While it is clearly true that some Commissioners devoted much effort
to studying the AR area, it also is true that Option A surfaced while
many other issues raised by the countywide rezoning program were pressing
for attention. Indeed, at the very meeting that the Commission approved
Option A, Commissioner Ken Jordan stated: "We never even got around
to discussing AR. We kept putting it off and putting it off." (Athens
Daily News 12/5/00).
* * * * *
Perhaps the greatest irony in our Commission's adoption of Option A arises
from its timing, for the need for sound and cautious land-use planning
has never been more acute. As the year 2000 closed, the U.S. Census Bureau
announced what everyone who lives in the Athens area already knew: that
population growth in northern Georgia over the last decade has been "staggering"
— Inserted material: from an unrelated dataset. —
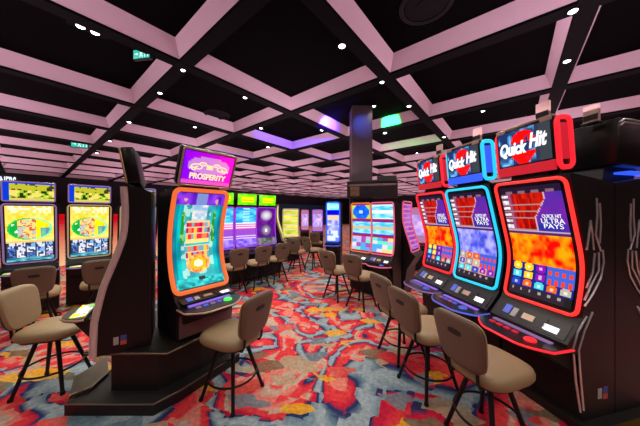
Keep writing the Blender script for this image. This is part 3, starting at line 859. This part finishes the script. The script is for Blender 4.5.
# lit sign on the left wall
wn = -VD
sp = node(1.05, 4.70); sp = Vector((sp.x, sp.y, 0))
def on_left_wall(px):     # ray through a picture column meets the wall
    k = (px-320)/F; base = node(0, 8.96)
    t = (base.x-k*base.y)/(k*UD.y-UD.x); return base+UD*t
sg = thing('wall_sign', 'white lit lettering high on the dark left wall', 'sign', tuple(on_left_wall(1)), 0)
sgp = on_left_wall(1); sgw = (on_left_wall(17)-on_left_wall(-14)).length
bm = text_bm('WINNERS', .85, .03, 0, .02, sgw)
Ms = Matrix((UD, Vector((0, 0, 1)), -VD)).transposed().to_4x4(); zs = EYE+31/F*sgp.y; Ms.translation = (0, 0, zs)
bmesh.ops.transform(bm, matrix=Ms, verts=bm.verts[:]); obj('lettering', bm, N_SIGN, sg)
bm = bmesh.new(); box(bm, (0, 0, 0), (sgw*1.15, .10, .05)); Mb = Matrix((UD, VD, Vector((0, 0, 1)))).transposed().to_4x4(); Mb.translation = Vector((0, 0, zs-.45))
bmesh.ops.transform(bm, matrix=Mb, verts=bm.verts[:]); obj('ledge', bm, GREYM, sg)

# ------------------------------------------------------------------ ceiling fittings
def up_pt(px, py, z): y = F*(z-EYE)/(CY-py); return Vector(((px-320)/F*y, y, z))
def spot(loc, power, name='lamp', col=(1, .90, .80), size=R(150), blend=1.0, rad=.06, parent=None, aim=None):
    l = bpy.data.lights.new(name, 'SPOT'); l.energy = power; l.color = col; l.spot_size = size; l.spot_blend = blend; l.shadow_soft_size = rad
    o = bpy.data.objects.new(name, l); C.objects.link(o); o.location = loc
    if aim is not None: o.rotation_euler = (Vector(aim)-Vector(loc)).to_track_quat('-Z', 'Y').to_euler()
    if parent is not None: o.parent = parent
    return o
PW = 70
def downlight(label, p, group, cool=False, twin=False, r=.055):
    t = thing('ceiling_downlight', label, 'ceiling light', tuple(p), R(141) if p[0] > 0 else R(51), group)
    r = r*.75; offs = (-.075, .075) if twin else (0,)
    bm = bmesh.new()
    if twin: box(bm, (0, 0, .03), (.44, .16, .06), bevel=.008)
    else: lathe(bm, [(r+.02, -.005), (r+.03, .0), (r+.025, .07)], seg=20)
    obj('housing', bm, BEAMB, t)
    for ox in offs:
        bm = bmesh.new(); lathe(bm, [(r*.35, -.018), (r*.8, -.014), (r, -.004), (r, .002)], (ox, 0, 0), 18); obj('lens', bm, N_LAMPW if cool else N_LAMP, t, True)
    spot((0, 0, -.05), PW*(1.3 if twin else 1)*(.12 if 'column' in label else 1), parent=t)
    return t
GD = 'downlights in the ceiling grid'
dl = [((218, 38), ZP-.06, 'bright warm downlight in the coffer above the purple topper machine', 0, 0, .07),
      ((342, 46), ZP-.06, 'bright warm downlight in the coffer left of the round ceiling speaker', 0, 0, .07),
      ((573, 11), ZB-.0, 'white downlight on the black beam at the top right of the picture', 1, 0, .06),
      ((567, 61), ZB-.0, 'white downlight on the black beam above the nearest red topper', 1, 0, .06),
      ((183, 70), ZB, 'small downlight at the beam crossing right of the green exit sign', 1, 0, .045),
      ((160, 93), ZB, 'small downlight on the black beam below the exit sign crossing', 1, 0, .05),
      ((245, 97.5), ZP-.06, 'downlight in the coffer just right of the left beam crossings', 1, 0, .06),
      ((382, 82), ZB, 'small downlight at the beam crossing right below the big pink corner', 1, 0, .05),
      ((409, 106), ZB, 'white downlight on the beam right of the column', 1, 0, .06),
      ((330, 101), ZP-.06, 'warm downlight in the blue lit coffer left of the column', 0, 0, .06),
      ((374, 106), ZB+.2, 'small dim downlight beside the top of the column', 1, 0, .05),
      ((385, 133), ZP-.1, 'warm downlight under the green lit coffer edge', 0, 0, .07),
      ((322, 130), ZP-.1, 'warm downlight left of the column below the blue glow', 0, 0, .07),
      ((444, 137), ZB, 'small downlight beyond the beam above the second red topper', 1, 0, .06),
      ((417, 153), ZB, 'distant small downlight left of the right bank toppers', 1, 0, .06),
      ((483, 111), ZP-.06, 'oval downlight in the coffer left of the nearest red topper', 1, 0, .06),
      ((129, 122), ZB, 'small downlight on the beam above the gold edged black topper', 1, 0, .06),
      ((110, 141), ZB, 'distant downlight on the left beam, second beyond the exit sign', 1, 0, .06),
      ((97, 153), ZB, 'distant downlight on the left beam, third beyond the exit sign', 1, 0, .07),
      ((58, 119.5), ZP-.06, 'small twin-spot downlight in the narrow left coffer row', 1, 1, .05),
      ((195, 127), ZP-.06, 'downlight in the coffer right above the purple topper', 1, 0, .06),
      ((261, 128), ZB, 'small downlight on the beam left of the blue glow', 1, 0, .06),
      ((268, 147), ZB, 'distant downlight on the beam right of the purple topper', 1, 0, .07),
      ((88, 29.5), ZP-.06, 'twin warm downlight in the coffer left of the exit sign', 0, 1, .065),
      ((457, 53), ZP-.06, 'twin warm downlight in the coffer right of the big pink corner', 0, 1, .065),
      ((70, 88.5), ZP-.06, 'twin small downlight in the coffer left of the lower pink corner', 1, 1, .045)]
for (px, py), z, lab, cool, twin, r in dl: downlight(lab, up_pt(px, py, z), GD, cool, twin, r)

def exit_sign(label, p, rz, sc=1.0):
    t = thing('exit_sign', label, 'exit sign', tuple(p), rz, 'green exit signs under the ceiling')
    bm = bmesh.new(); box(bm, (0, 0, 0), (.30*sc, .05, .15*sc), bevel=.006); bx = obj('housing', bm, BLACKM, t)
    bm = bmesh.new(); box(bm, (0, -.027, 0), (.27*sc, .006, .125*sc)); obj('lit_face', bm, neon('exit_green', (.02, .55, .42), 1.1), bx)
    bm = bmesh.new()
    lathe(bm, [(.011*sc, 0), (.011*sc, .004)], (0, 0, 0), 10)
    bmesh.ops.transform(bm, matrix=Matrix.Translation((.0, -.030, .038*sc)) @ Matrix.Rotation(R(90), 4, 'X'), verts=bm.verts[:])
    for a, b2 in (((0, .025), (-.005, -.01)), ((-.005, -.01), (.02, -.03)), ((.02, -.03), (.015, -.05)), ((-.005, -.01), (-.025, -.045)), ((0, .02), (.025, .005)), ((0, .02), (-.022, .0)), ((.06, -.05), (.06, .045)), ((.06, .045), (.11, .045)), ((.11, .045), (.11, -.05)), ((-.11, 0), (-.06, 0)), ((-.06, 0), (-.075, .015)), ((-.06, 0), (-.075, -.015))):
        tube(bm, [(a[0]*sc, -.032, a[1]*sc), (b2[0]*sc, -.032, b2[1]*sc)], .0055*sc, 5)
    obj('running_figure', bm, WHITE_T, bx)
    bm = bmesh.new(); tube(bm, [(0, 0, .07*sc), (0, 0, ZP-p.z)], .010, 6); obj('hanger', bm, BEAMB, t)
    return t
exit_sign('green lit exit sign hanging by the big left coffer corner', up_pt(143, 55, 4.22), R(-8))
exit_sign('small far green exit sign above the gold topper at left', up_pt(80, 144.5, 4.30), R(25), 1.7)

def speaker(label, p):
    t = thing('ceiling_speaker', label, 'speaker', tuple(p), 0, 'round speakers in the black coffers')
    bm = bmesh.new(); lathe(bm, [(.33, .0), (.33, -.02), (.30, -.035), (.27, -.02), (.27, 0)], seg=40); obj('ring', bm, mat('charcoal_ring', (.010, .009, .010), .7, spec=.1), t, True)
    bm = bmesh.new(); lathe(bm, [(.26, .0), (.26, -.012), (.12, -.018), (.11, -.03), (.01, -.034)], seg=36); obj('grille', bm, mat('charcoal_grille', (.005, .0045, .005), .8, var=.5, scale=90, spec=.1), t, True)
speaker('big round charcoal speaker in the coffer at top centre', up_pt(426, 4, ZP-.002))
speaker('faint round charcoal speaker in the coffer above the purple topper', up_pt(217, 114, ZP-.002))

# ------------------------------------------------------------------ light of the room
# added spot lamps without fittings in the coffers, to brighten the carpet
for i in range(-3, 11):
    for j in range(-4, 8):
        p = node(i+.5, j+.5)
        spot((p.x, p.y, ZP-.12), PW, 'carpet_fill_lamp')
# added fill: unseen upward area lamps above the banks that brighten the pink coffers
def uplight(x, y, z, sx, sy, e, col=(1.0, .70, .84)):
    l = bpy.data.lights.new('coffer_fill_uplight', 'AREA'); l.shape = 'RECTANGLE'; l.size = sx; l.size_y = sy; l.energy = e; l.color = col
    o = bpy.data.objects.new('coffer_fill_uplight', l); C.objects.link(o); o.location = (x, y, z); o.rotation_euler = (PI, 0, R(39))
for i in (-2, 0, 2, 4, 6, 8, 10):
    for j in (-3, -1, 1, 3, 5, 7):
        p = node(i, j); uplight(p.x, p.y, 2.75, 2.4, 2.4, 56)
# blue and green effect lamps by the head of the column
spot((.35, 6.35, 4.10), 700, 'blue_effect_lamp', (.05, .02, 1), R(82), .5, .03, aim=(.0, 7.1, 4.36))
spot((.95, 5.35, 4.3), 60, 'blue_effect_lamp', (.03, .12, 1), R(50), .9, .03, aim=(1.05, 5.96, 4.0))
spot((1.62, 6.15, 4.12), 300, 'green_effect_lamp', (.0, 1, .12), R(48), .4, .03, aim=(2.10, 6.85, 4.36))

# ------------------------------------------------------------------ camera and view
cam = bpy.data.cameras.new('camera'); cam.sensor_width = 36; cam.lens = F/640*36; cam.clip_start = .02
co = bpy.data.objects.new('camera', cam); C.objects.link(co); co.location = (0, 0, EYE); co.rotation_euler = (R(90), 0, 0)
sc = bpy.context.scene; sc.camera = co
w = bpy.data.worlds.new('interior'); w.use_nodes = True; w.node_tree.nodes['Background'].inputs[0].default_value = (0, 0, 0, 1); sc.world = w
vs = sc.view_settings; vs.view_transform = 'Standard'; vs.look = 'None'; vs.gamma = 1; vs.use_curve_mapping = False; vs.exposure = 0
sc.cycles.max_bounces = 6; sc.cycles.sample_clamp_indirect = 6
-- in fact "a mind-warping 110,000 additional people every year" in metropolitan
Atlanta alone. University of Georgia demographics expert Doug Bachtel
captured the widespread sentiment of our community in responding to these
numbers. As he stated: "There's a point in time where that growth gets
dysfunctional…. Growth for growth's sake is not the way to go.… We've
really got to start doing a better job planning for this growth." (Atlanta
Journal-Constitution 12/29/00).
Over the past three years our community has insistently asked our Commission
to develop forward-looking land-use laws designed to curb sprawl, to reduce
traffic congestion, to protect our environment, and to fend off the Atlantification
of Athens-Clarke County. Option A undermines, rather than advances, these
goals. For this reason, reform is imperative.